→ EXERCISE
Across the listing below, count the lines that mention the string "Blender". Reply with the figure only.

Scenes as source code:
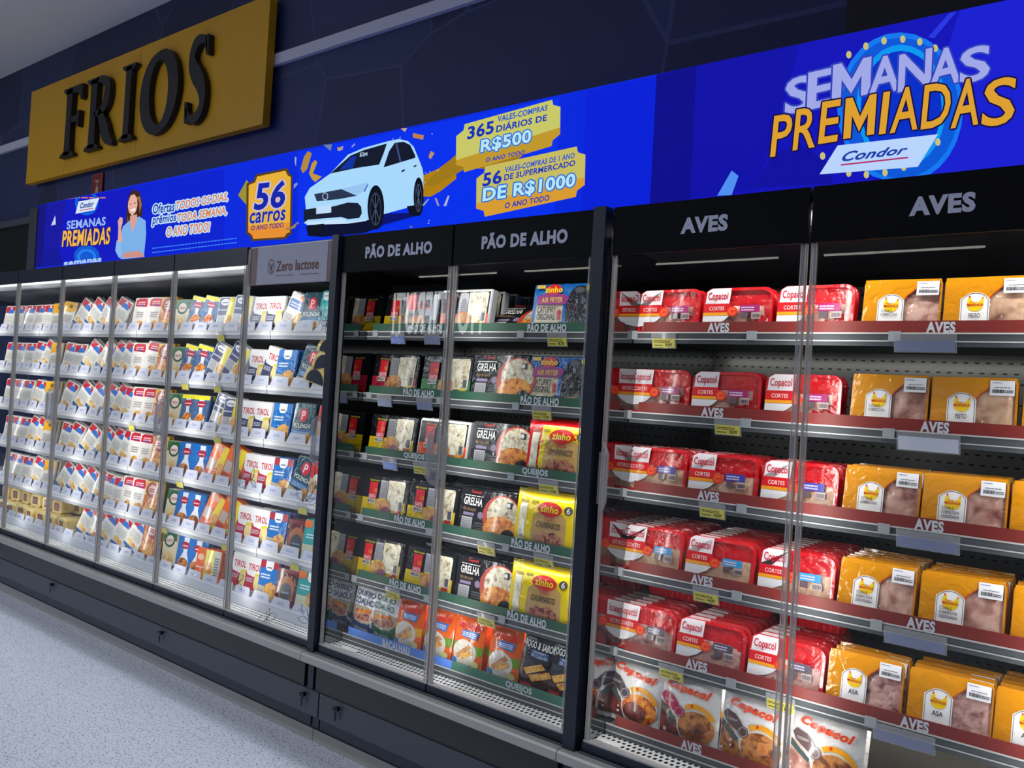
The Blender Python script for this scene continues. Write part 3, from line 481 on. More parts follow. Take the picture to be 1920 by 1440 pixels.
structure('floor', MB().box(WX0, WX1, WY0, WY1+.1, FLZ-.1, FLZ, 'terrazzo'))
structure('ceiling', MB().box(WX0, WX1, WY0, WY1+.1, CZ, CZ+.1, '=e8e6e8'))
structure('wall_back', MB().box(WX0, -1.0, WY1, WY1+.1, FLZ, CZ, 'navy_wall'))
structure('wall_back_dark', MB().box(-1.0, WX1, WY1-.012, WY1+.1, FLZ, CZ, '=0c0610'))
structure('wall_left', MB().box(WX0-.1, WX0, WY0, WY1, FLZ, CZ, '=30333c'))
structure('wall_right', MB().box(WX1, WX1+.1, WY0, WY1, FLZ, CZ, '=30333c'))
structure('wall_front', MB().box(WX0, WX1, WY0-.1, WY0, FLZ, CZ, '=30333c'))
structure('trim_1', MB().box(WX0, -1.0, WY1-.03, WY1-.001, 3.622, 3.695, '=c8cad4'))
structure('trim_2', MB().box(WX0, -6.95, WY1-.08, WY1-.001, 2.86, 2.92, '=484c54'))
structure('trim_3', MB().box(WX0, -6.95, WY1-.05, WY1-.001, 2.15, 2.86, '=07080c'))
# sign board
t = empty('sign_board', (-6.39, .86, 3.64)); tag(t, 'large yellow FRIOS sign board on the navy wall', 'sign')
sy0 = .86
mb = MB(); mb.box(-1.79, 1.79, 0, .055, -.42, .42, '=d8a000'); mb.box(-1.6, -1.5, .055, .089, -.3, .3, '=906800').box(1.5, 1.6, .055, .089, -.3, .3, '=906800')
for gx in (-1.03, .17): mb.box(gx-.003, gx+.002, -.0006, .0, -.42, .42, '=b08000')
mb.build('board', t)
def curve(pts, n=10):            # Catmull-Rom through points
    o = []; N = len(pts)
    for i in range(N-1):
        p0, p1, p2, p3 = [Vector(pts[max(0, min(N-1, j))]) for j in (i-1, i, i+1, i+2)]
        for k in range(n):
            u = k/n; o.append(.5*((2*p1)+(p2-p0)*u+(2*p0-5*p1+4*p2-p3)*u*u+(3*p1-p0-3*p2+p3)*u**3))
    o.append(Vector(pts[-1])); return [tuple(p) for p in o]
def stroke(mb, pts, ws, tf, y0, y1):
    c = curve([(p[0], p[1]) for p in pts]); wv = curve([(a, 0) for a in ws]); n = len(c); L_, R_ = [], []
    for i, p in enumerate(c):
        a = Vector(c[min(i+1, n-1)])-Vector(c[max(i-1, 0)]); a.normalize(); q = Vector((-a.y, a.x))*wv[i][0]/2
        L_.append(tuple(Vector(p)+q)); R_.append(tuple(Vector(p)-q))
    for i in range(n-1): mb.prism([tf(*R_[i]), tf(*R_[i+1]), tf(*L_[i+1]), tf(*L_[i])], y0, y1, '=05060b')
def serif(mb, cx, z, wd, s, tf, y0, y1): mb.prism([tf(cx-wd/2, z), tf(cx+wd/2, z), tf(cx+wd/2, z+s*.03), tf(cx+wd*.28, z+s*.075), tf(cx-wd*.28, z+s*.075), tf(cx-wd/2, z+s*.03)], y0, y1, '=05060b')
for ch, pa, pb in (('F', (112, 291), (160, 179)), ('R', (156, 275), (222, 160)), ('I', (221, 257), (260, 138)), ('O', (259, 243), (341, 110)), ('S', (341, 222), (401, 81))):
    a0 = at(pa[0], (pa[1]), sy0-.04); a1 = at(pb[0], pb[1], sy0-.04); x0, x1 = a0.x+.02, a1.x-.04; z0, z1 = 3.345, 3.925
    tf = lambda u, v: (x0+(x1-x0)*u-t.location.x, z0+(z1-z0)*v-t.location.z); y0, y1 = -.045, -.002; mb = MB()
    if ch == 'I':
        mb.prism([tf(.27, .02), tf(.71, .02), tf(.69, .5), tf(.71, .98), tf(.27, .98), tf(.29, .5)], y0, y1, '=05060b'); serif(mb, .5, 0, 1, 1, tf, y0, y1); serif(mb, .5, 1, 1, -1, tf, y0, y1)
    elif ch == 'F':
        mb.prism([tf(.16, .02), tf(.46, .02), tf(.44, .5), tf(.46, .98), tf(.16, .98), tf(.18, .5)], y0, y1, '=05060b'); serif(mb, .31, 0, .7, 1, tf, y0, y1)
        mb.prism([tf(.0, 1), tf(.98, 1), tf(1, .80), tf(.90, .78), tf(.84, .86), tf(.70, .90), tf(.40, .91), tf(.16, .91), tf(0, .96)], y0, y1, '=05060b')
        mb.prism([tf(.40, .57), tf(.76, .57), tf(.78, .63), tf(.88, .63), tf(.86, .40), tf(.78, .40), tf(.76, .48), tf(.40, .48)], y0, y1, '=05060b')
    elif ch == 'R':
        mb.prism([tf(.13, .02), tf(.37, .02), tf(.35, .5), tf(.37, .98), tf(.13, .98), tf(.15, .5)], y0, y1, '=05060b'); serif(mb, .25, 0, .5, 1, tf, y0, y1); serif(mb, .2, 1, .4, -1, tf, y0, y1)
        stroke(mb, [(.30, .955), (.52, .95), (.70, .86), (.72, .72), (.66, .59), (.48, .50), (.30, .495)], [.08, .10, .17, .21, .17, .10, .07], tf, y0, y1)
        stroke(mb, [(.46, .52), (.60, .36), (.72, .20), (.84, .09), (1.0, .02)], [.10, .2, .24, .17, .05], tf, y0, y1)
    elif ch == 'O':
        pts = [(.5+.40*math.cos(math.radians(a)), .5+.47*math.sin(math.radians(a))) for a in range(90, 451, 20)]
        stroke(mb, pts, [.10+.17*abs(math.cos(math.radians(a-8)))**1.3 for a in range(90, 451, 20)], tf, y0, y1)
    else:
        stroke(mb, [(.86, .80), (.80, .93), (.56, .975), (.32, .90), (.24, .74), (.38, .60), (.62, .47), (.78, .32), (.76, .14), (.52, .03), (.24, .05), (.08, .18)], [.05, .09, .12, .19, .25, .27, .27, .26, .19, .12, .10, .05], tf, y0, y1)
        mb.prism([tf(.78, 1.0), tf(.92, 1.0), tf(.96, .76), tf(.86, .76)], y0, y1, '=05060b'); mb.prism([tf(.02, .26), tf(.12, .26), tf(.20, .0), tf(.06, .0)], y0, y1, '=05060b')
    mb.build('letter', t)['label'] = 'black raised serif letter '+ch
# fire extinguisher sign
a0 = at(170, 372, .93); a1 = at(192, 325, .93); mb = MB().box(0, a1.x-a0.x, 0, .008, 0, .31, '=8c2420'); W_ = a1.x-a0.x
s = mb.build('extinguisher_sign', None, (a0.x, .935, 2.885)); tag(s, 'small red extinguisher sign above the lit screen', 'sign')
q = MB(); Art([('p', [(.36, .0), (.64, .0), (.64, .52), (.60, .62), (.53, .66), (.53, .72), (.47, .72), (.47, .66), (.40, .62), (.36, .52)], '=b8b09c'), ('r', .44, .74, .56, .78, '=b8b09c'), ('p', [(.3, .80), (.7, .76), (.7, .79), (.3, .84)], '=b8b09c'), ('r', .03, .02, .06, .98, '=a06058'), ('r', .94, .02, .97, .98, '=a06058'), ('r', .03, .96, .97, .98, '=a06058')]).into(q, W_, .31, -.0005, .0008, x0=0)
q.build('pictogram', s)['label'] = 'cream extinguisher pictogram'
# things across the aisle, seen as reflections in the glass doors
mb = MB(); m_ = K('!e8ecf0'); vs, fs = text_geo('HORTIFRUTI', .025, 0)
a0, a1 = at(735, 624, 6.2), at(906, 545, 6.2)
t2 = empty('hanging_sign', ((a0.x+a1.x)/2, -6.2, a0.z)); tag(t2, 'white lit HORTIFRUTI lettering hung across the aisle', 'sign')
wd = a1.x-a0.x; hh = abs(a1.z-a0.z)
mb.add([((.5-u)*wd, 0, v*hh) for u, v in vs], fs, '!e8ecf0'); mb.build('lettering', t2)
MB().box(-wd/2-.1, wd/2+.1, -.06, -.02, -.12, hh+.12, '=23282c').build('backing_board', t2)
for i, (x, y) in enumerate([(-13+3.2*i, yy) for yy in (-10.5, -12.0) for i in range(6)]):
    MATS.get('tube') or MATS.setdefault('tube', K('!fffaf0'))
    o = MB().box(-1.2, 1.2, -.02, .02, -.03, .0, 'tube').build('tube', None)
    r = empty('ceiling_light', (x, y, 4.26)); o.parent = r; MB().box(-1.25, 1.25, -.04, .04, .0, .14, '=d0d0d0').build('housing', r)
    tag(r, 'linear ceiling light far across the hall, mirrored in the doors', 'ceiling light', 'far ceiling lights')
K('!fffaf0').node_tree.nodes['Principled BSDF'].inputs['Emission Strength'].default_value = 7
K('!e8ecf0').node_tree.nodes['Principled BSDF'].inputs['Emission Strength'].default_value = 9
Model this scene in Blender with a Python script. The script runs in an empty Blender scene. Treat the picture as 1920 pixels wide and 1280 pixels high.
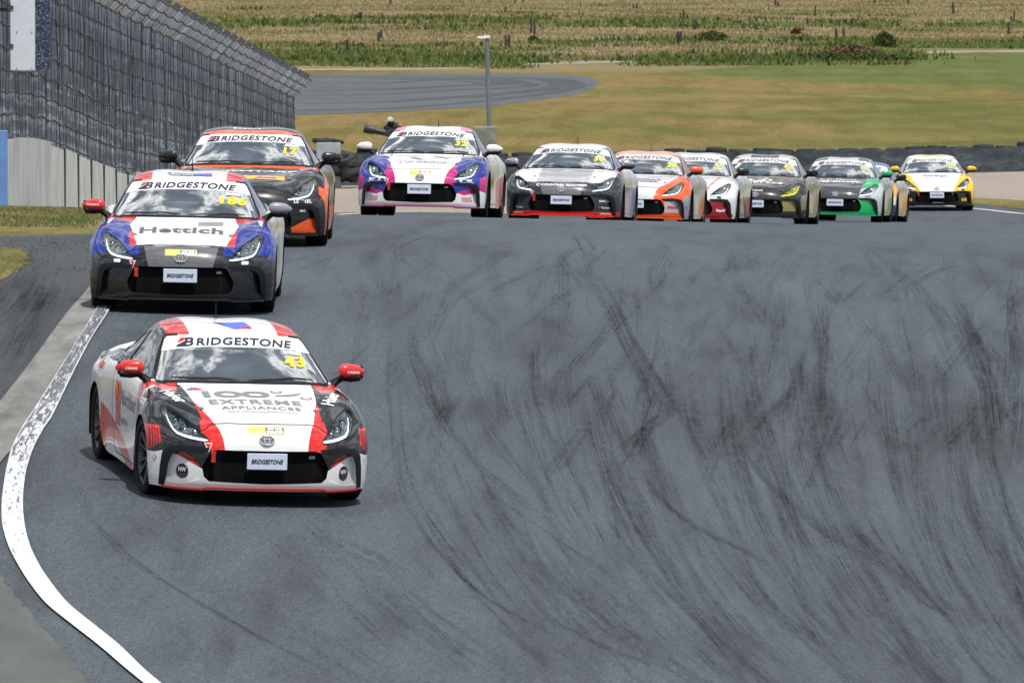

→ RIGHT ANSWER
2